Isn't there any law against intentional deceit? I have all our chat logs and emails, is this sufficient for an argument in court?
 

JETX

Senior Member
Isn't there any law against intentional deceit?
Yes. It is called 'fraud'.

I have all our chat logs and emails, is this sufficient for an argument in court?
Absolutely!!! You can use them to argue in court all you want. Whether they are sufficient to convince a court of fraud would depend on what they contain... and what the defendant says.
 
Seller was very clever when he setup the transaction for the domain name only. He transferred the domain, as far as escrow is concerned the transaction was successful.
Did you have something in writing that stipulated what the sale was for besides the escrow agreement? If not, you're really going to have a devil of a time proving it - after all, you did indicate to escrow that you were satisfied with the agreement.
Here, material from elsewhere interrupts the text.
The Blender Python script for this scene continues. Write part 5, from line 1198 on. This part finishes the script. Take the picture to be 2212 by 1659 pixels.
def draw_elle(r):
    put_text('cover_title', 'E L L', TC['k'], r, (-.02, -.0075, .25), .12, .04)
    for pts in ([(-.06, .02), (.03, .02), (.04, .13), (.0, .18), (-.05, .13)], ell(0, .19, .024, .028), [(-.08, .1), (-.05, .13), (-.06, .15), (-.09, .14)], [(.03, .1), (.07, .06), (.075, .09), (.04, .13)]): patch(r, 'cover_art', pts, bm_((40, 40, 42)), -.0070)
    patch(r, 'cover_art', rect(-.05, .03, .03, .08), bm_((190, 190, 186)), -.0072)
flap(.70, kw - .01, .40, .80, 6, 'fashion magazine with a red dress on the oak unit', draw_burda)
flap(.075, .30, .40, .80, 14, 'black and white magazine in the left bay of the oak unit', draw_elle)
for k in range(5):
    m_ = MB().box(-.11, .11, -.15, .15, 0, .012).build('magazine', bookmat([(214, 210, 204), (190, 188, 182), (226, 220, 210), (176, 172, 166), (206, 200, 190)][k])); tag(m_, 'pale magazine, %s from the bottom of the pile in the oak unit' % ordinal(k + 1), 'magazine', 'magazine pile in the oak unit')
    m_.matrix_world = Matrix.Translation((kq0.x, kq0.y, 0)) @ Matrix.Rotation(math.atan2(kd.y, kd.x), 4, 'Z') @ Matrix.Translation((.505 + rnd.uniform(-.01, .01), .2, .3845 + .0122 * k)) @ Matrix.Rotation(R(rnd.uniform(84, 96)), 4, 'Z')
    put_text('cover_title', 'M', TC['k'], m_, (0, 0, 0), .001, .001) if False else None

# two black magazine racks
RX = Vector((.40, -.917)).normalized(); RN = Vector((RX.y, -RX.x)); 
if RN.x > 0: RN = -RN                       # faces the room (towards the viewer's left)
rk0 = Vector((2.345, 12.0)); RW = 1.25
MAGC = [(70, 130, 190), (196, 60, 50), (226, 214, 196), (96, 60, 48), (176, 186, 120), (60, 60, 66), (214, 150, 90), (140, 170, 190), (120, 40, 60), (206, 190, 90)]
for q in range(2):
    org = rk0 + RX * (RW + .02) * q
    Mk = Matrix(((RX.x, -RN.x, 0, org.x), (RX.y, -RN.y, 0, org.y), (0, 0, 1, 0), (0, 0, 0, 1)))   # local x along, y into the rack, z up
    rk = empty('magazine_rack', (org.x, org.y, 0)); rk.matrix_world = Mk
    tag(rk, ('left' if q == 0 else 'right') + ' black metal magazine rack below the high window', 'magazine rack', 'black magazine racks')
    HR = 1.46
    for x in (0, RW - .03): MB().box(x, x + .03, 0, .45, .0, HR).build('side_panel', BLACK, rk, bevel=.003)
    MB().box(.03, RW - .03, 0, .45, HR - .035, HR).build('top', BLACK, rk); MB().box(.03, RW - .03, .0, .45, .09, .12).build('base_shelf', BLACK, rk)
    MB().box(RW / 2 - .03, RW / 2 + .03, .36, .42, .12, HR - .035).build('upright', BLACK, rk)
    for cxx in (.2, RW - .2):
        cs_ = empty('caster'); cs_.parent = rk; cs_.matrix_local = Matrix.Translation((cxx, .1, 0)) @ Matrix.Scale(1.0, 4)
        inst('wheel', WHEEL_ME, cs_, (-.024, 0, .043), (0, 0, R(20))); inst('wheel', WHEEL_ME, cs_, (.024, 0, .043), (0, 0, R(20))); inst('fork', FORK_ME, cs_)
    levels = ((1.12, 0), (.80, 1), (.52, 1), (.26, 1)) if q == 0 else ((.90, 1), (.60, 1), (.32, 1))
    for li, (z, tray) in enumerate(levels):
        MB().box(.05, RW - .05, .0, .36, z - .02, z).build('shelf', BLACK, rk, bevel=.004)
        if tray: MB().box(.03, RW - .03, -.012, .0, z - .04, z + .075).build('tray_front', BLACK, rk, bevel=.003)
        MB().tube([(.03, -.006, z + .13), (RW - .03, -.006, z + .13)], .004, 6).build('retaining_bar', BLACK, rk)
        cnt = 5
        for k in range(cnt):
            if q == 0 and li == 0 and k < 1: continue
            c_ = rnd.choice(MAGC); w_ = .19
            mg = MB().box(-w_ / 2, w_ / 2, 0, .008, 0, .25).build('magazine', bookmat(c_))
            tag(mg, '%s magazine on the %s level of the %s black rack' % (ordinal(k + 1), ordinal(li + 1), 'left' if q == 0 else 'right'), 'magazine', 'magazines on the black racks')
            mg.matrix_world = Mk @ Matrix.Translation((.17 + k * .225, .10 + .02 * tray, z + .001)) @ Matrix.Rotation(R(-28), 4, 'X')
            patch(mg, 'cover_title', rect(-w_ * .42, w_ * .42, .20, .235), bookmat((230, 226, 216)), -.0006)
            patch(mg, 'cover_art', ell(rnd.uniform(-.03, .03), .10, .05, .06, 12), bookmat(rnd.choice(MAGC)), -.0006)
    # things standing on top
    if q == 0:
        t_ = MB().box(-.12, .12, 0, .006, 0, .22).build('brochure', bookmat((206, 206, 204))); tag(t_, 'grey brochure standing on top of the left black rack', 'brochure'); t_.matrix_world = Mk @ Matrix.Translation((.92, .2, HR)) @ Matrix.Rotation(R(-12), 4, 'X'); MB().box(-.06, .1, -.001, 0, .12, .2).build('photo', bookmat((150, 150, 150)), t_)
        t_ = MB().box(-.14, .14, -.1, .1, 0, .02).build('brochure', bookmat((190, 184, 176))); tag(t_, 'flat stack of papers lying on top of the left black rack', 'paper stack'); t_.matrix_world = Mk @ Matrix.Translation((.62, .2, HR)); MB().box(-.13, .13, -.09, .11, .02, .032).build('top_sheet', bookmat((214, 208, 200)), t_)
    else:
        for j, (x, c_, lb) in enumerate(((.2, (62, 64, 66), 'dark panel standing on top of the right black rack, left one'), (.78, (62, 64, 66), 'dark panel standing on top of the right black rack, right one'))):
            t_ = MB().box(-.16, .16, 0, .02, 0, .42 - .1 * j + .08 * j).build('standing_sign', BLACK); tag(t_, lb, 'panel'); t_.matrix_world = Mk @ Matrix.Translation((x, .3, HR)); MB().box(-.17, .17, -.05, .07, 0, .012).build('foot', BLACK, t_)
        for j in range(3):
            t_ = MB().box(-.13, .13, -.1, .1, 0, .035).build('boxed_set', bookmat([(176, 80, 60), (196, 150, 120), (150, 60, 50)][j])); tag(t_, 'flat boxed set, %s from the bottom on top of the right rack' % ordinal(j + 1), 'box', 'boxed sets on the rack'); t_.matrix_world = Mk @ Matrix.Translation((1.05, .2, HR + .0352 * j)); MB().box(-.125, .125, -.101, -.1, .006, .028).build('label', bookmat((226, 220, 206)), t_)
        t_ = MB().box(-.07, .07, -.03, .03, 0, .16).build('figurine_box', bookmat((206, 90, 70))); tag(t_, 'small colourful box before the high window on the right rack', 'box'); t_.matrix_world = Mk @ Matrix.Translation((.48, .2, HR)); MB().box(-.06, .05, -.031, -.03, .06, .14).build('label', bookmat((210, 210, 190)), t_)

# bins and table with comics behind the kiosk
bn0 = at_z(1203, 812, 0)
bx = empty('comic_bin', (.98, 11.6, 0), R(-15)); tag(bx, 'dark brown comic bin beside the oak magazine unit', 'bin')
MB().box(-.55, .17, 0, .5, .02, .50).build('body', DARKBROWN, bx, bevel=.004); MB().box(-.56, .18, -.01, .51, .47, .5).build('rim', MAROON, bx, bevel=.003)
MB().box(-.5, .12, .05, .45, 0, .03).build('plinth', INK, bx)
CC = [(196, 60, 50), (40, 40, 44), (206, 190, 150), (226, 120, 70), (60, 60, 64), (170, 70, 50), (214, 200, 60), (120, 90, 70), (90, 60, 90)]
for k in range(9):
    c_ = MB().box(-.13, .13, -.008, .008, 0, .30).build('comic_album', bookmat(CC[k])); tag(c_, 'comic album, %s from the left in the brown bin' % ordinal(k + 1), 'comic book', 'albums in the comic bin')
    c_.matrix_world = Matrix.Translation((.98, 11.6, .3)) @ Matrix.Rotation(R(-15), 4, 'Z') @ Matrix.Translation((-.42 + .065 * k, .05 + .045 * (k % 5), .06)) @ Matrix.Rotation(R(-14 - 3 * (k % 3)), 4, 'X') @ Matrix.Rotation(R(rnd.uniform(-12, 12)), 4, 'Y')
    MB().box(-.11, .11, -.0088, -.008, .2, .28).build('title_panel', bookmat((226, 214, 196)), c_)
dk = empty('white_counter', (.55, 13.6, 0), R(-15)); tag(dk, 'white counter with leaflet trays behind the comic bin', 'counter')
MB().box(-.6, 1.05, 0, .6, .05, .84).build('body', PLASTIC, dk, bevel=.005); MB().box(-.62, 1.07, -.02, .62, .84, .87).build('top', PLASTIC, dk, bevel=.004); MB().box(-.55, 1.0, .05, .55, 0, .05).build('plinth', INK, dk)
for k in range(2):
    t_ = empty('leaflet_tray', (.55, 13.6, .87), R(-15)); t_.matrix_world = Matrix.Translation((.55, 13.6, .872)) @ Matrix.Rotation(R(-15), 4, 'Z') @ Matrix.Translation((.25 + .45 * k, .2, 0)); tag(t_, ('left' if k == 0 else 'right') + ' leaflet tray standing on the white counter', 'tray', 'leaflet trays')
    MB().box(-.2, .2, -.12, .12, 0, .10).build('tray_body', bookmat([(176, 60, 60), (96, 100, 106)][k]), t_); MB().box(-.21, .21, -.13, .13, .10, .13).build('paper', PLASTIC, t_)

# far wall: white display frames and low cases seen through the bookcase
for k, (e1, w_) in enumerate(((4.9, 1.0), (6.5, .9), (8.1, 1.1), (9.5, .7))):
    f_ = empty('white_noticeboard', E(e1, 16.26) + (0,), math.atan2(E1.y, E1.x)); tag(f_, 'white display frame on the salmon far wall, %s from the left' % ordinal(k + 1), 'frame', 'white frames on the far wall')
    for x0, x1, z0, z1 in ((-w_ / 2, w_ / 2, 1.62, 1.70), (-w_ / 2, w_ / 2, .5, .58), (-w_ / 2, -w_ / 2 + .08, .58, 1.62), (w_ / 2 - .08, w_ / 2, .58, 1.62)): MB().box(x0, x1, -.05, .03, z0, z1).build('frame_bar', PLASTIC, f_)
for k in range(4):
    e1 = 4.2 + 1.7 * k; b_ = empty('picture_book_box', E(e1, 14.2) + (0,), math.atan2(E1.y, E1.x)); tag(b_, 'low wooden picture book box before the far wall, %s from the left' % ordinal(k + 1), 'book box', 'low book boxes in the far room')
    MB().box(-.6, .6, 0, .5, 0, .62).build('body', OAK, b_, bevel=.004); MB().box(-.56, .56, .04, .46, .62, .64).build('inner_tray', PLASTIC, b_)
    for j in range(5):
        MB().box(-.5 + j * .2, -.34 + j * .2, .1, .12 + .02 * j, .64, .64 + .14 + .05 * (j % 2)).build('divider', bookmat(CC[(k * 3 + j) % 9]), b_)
Isn't there any law against intentional deceit? I have all our chat logs and emails, is this sufficient for an argument in court?
Yes, but where is this guy located? I have sold a couple of domain names through SP and all of them have been to foreign people.

Frankly, if you do this often, I am really shocked that you would release escrow before being absolutely happy with the entire arrangement. I had a guy hold up for WEEKS to inspect everything - including traffic stats - before I got my $$$. If you're not doing this, then you're not conducting business safely.